KEY POINTS
- Snowflake shares soared 36.5% on May 28, the stock's best single-day gain since its 2020 IPO, after Q1 product revenue came in at $1.33 billion (up 34% YoY) and the company raised full-year product revenue growth guidance from 27% to 31%.
- Enterprise AI workload adoption is the primary catalyst, with remaining performance obligations rising 38% to $9.21 billion and net revenue retention holding at 126%, signaling strong expansion within existing customer accounts.
- The next test is whether Snowflake can sustain this momentum into Q2 with guided product revenue of $1.415-$1.42 billion; the stock's valuation premium now requires consistent execution above 30% growth.
Snowflake posted the best single-day stock performance in its history on Wednesday, surging 36.5% after a Q1 earnings report that demolished expectations across every metric that matters to cloud investors. Product revenue reached $1.33 billion, up 34% year-over-year, total revenue hit $1.39 billion (up 33%), and the company raised its full-year product revenue growth guidance from 27% to 31%, targeting $5.84 billion for fiscal 2027.
The move added approximately $20 billion in market capitalization and sent a clear signal to the cloud software sector: AI workload adoption is not a 2027 story — it is happening now, and the companies positioned to capture those workloads are being repriced in real time.
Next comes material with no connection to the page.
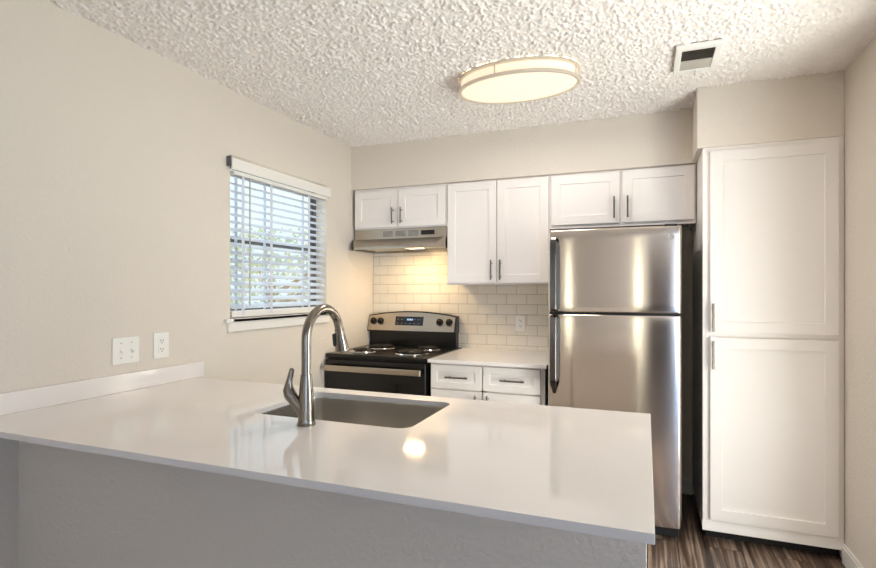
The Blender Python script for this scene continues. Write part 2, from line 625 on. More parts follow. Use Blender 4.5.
def bar_pull(p, length, axis, parent, out=0.032, r=0.0055, name='handle'):
    """p = centre on the door's front; axis 'z' or 'x'; stands out to -y"""
    x, y, z = p
    b = B()
    h = length / 2
    q = h * 0.68
    if axis == 'z':
        b.tube([(x, y - out, z - h), (x, y - out, z + h)], r, 14)
        for s in (-q, q):
            b.tube([(x, y + 0.0005, z + s), (x, y - out, z + s)], r * 0.8, 12)
    else:
        b.tube([(x - h, y - out, z), (x + h, y - out, z)], r, 14)
        for s in (-q, q):
            b.tube([(x + s, y + 0.0005, z), (x + s, y - out, z)], r * 0.8, 12)
    return obj(name, b, 'nickel', parent)


def wall_cabinet(label, x0, x1, z0, z1, doors, hz, hxs, group=None):
    t = thing('wall_cabinet', label, 'cabinet', ((x0 + x1) / 2, 0, z0), group)
    b = B()
    y1, yf = -0.011, -0.330
    w = 0.016
    b.box(x0, x0 + w, yf + 0.018, y1, z0, z1).box(x1 - w, x1, yf + 0.018, y1, z0, z1)
    b.box(x0 + w, x1 - w, yf + 0.018, y1, z0 + 0.012, z0 + 0.026).box(x0 + w, x1 - w, yf + 0.018, y1, z1 - w, z1)
    b.box(x0 + w, x1 - w, y1 - 0.006, y1, z0, z1)
    # face frame
    b.box(x0, x0 + 0.038, yf, yf + 0.018, z0, z1, 0.001).box(x1 - 0.038, x1, yf, yf + 0.018, z0, z1, 0.001)
    b.box(x0 + 0.038, x1 - 0.038, yf, yf + 0.018, z0, z0 + 0.035, 0.001).box(x0 + 0.038, x1 - 0.038, yf, yf + 0.018, z1 - 0.038, z1, 0.001)
    xm = (doors[0][1] + doors[1][0]) / 2
    b.box(xm - 0.03, xm + 0.03, yf, yf + 0.018, z0 + 0.035, z1 - 0.038, 0.001)
    obj('carcass', b, 'white', t)
    for (dx0, dx1, dz0, dz1), hx in zip(doors, hxs):
        d = obj('door', shaker(dx0, dx1, dz0, dz1, -0.351, 0.0205), 'white', t)
        bar_pull((hx, -0.351, hz[0]), hz[1], 'z', d)
    return t


# ------------------------------------------------------------------ wall cabinets
wall_cabinet('short white two-door cabinet over the range hood', 0.020, 0.772, 1.806, 2.110,
             ((0.031, 0.390, 1.815, 2.088), (0.396, 0.764, 1.815, 2.090)), (1.895, 0.118), (0.357, 0.427))
wall_cabinet('tall white two-door wall cabinet between the hood and the fridge', 0.774, 1.499, 1.386, 2.110,
             ((0.783, 1.139, 1.398, 2.098), (1.146, 1.492, 1.398, 2.096)), (1.487, 0.135), (1.108, 1.172))
wall_cabinet('wide short white cabinet directly above the refrigerator', 1.501, 2.373, 1.752, 2.110,
             ((1.514, 1.936, 1.774, 2.094), (1.957, 2.362, 1.774, 2.098)), (1.868, 0.135), (1.907, 1.987))

# ------------------------------------------------------------------ pantry
t = thing('pantry_cabinet', 'full-height white pantry cabinet with two tall doors beside the fridge', 'cabinet', (2.70, -0.1, 0))
b = B()
px0, px1, pyf = 2.377, XR - 0.002, -0.690
b.box(px0, px0 + 0.018, pyf + 0.018, -0.001, 0.062, 2.112).box(px1 - 0.018, px1, pyf + 0.018, -0.001, 0.062, 2.112)
b.box(px0 + 0.018, px1 - 0.018, -0.012, -0.001, 0.062, 2.112).box(px0 + 0.018, px1 - 0.018, pyf + 0.018, -0.012, 2.094, 2.112)
b.box(px0 + 0.018, px1 - 0.018, pyf + 0.018, -0.012, 0.095, 0.113).box(px0 + 0.018, px1 - 0.018, pyf + 0.018, -0.012, 1.10, 1.118)
b.box(px0, px0 + 0.045, pyf, pyf + 0.018, 0.062, 2.112, 0.001).box(px1 - 0.05, px1, pyf, pyf + 0.018, 0.062, 2.112, 0.001)
b.box(px0 + 0.045, px1 - 0.05, pyf, pyf + 0.018, 0.062, 0.14, 0.001).box(px0 + 0.045, px1 - 0.05, pyf, pyf + 0.018, 2.06, 2.112, 0.001)
b.box(px0 + 0.045, px1 - 0.05, pyf, pyf + 0.018, 1.08, 1.14, 0.001)
obj('carcass', b, 'white', t)
b = B()
b.prism([(pyf - 0.010, 0.062), (pyf + 0.001, 0.062), (pyf + 0.001, 0.112), (pyf - 0.002, 0.110), (pyf - 0.004, 0.092), (pyf - 0.010, 0.080)], 0, px0 - 0.002, px1)
obj('base_moulding', b, 'white', t)
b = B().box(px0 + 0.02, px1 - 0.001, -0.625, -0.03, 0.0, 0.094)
obj('toe_kick', b, 'toe', t)
d = obj('door', shaker(2.412, 2.980, 1.124, 2.086, -0.711, 0.0205, 0.057), 'white', t)
bar_pull((2.424, -0.711, 1.203), 0.150, 'z', d, out=0.026)
d = obj('door', shaker(2.412, 2.980, 0.126, 1.097, -0.711, 0.0205, 0.057), 'white', t)
bar_pull((2.424, -0.711, 1.005), 0.150, 'z', d, out=0.026)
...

The Numbers That Drove the Move
Three data points stood out above the headline revenue beat. First, remaining performance obligations (RPO) grew 38% year-over-year to $9.21 billion, representing a significant acceleration from the prior quarter's growth rate. RPO is a forward-looking metric that reflects contracted but unrecognized revenue, and its acceleration tells investors that customer commitments are building faster than current revenue recognizes.
Second, net revenue retention held at 126%, meaning existing customers spent 26% more than they did in the year-ago period. In a cloud business, retention above 120% is the hallmark of a platform that customers are expanding into, not merely maintaining. For Snowflake, that expansion is increasingly driven by AI and machine learning workloads that consume large volumes of compute and storage.
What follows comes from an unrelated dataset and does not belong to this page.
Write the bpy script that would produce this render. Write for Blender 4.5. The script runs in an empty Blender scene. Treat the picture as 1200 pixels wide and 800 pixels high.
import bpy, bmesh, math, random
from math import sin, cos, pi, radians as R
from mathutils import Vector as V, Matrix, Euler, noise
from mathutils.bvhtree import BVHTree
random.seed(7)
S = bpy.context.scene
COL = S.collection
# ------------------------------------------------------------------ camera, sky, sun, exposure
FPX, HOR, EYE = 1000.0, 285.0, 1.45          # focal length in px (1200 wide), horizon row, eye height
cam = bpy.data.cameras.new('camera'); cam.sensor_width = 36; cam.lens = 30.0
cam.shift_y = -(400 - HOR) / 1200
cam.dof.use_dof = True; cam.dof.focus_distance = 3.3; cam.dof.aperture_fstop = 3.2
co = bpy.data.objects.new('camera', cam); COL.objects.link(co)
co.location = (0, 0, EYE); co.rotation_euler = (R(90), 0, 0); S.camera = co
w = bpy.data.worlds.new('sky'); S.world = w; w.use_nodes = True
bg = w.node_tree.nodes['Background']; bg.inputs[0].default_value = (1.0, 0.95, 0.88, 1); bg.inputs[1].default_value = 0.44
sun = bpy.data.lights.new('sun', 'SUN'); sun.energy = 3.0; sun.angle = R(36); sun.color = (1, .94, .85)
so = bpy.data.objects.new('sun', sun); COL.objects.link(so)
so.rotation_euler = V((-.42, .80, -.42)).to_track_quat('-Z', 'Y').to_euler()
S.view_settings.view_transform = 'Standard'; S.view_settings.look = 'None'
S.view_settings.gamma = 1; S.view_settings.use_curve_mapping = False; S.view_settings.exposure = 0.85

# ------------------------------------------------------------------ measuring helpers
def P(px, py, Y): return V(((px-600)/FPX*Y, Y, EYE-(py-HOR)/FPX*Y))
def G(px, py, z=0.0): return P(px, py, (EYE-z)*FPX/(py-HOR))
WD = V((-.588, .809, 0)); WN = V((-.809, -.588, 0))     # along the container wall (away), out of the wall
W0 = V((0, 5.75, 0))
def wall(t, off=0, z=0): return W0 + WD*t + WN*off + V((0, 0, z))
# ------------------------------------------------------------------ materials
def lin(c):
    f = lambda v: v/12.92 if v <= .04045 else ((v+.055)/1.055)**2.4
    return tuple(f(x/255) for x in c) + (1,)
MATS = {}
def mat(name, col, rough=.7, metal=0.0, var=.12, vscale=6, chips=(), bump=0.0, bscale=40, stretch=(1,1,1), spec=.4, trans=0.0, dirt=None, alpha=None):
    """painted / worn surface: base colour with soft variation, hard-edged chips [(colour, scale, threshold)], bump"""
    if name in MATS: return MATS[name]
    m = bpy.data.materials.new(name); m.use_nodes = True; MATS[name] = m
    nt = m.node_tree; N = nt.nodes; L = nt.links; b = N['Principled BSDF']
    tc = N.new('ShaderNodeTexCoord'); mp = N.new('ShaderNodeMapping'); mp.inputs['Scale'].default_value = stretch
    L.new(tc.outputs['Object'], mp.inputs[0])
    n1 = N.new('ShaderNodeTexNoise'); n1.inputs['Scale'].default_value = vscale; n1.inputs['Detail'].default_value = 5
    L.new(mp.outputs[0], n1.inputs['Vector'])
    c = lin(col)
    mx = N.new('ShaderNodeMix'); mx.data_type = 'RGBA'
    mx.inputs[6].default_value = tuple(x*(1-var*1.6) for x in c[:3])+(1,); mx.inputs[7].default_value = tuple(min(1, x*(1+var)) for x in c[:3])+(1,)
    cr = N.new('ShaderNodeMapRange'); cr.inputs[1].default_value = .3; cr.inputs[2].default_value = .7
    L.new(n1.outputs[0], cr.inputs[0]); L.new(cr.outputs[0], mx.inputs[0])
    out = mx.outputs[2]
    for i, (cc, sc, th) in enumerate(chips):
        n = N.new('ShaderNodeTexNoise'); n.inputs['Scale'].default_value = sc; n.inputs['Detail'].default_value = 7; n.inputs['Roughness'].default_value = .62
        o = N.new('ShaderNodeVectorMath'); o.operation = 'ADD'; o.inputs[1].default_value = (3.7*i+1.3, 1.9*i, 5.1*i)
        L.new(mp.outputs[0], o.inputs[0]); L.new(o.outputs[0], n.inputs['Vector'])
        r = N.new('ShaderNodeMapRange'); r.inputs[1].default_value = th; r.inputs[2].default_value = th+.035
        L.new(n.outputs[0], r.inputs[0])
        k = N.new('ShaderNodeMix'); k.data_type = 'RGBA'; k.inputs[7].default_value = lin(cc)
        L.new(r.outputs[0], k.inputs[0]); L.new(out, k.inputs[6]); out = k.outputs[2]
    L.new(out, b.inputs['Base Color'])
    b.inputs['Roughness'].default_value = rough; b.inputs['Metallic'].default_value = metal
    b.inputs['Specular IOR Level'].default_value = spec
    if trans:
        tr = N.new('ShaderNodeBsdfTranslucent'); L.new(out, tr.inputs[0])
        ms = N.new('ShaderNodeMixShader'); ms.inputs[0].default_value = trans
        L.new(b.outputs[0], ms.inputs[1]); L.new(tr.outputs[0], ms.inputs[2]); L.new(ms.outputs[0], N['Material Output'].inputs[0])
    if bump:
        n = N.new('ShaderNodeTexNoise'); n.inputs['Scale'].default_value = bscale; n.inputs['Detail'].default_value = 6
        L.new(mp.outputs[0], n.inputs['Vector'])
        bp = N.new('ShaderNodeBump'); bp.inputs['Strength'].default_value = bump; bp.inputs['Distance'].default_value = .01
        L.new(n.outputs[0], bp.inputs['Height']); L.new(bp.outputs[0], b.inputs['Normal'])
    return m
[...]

Third, non-GAAP operating margin expanded 300 basis points year-over-year to 12%, with full-year margin guidance raised from 12.5% to 13.5%. This addresses the most persistent bear case against Snowflake: that it is a growth story without a path to profitability. At 12% operating margins and improving, the company is demonstrating that scale is beginning to deliver leverage.
The AI Platform Story
Snowflake's AI strategy centers on making its data cloud the foundation layer for enterprise machine learning. The company has invested heavily in Cortex AI, its suite of built-in AI capabilities, and in integrations with external model providers. The thesis is straightforward: enterprises already store massive amounts of data on Snowflake's platform, and running AI workloads against that data without moving it to a separate environment saves time, reduces cost, and improves security.
The Q1 results validate that thesis with customer behavior. The company reported 779 customers with trailing 12-month product revenue exceeding $1 million, up 29% year-over-year. Large enterprise deals are the lifeblood of Snowflake's model, and the fact that million-dollar accounts are growing nearly as fast as total revenue suggests that AI adoption is broadening across the customer base, not concentrated in a handful of marquee logos.
Valuation and the Path Forward
At $5.84 billion in guided full-year product revenue and a post-surge market cap approaching $75 billion, Snowflake trades at roughly 13x forward revenue — a premium to cloud peers but well below the 30x-plus multiples it commanded during the 2021 ZIRP era. The question is whether 31% growth justifies that multiple in a 3.75% rate environment.
The bull case rests on three pillars: AI workloads driving sustained 30%-plus growth, operating leverage delivering 15%-plus margins by fiscal 2028, and RPO growth suggesting the current revenue trajectory has years of runway. The bear case is simpler: competition from Databricks and the hyperscaler-native analytics services (BigQuery, Redshift, Synapse) could compress Snowflake's pricing power, and any deceleration below 25% growth would crush the stock's premium.
Q2 guidance of $1.415-$1.42 billion in product revenue implies approximately 30% year-over-year growth, a slight sequential deceleration from Q1's 34% but still above the original full-year guide. The setup into the June quarter is favorable: enterprise IT budgets typically increase in the second half, and AI project pipelines that began in early 2026 are moving from proof-of-concept to production deployment.
For traders, the post-earnings gap creates a decision point. Historically, Snowflake has sustained large earnings gaps when the fundamental acceleration is confirmed in subsequent quarters. The 36.5% move prices in significant optimism, but the RPO and retention data suggest the optimism has a factual foundation. The next catalyst is the Snowflake Summit developer conference in June, where product announcements and customer case studies will either reinforce or temper the AI narrative.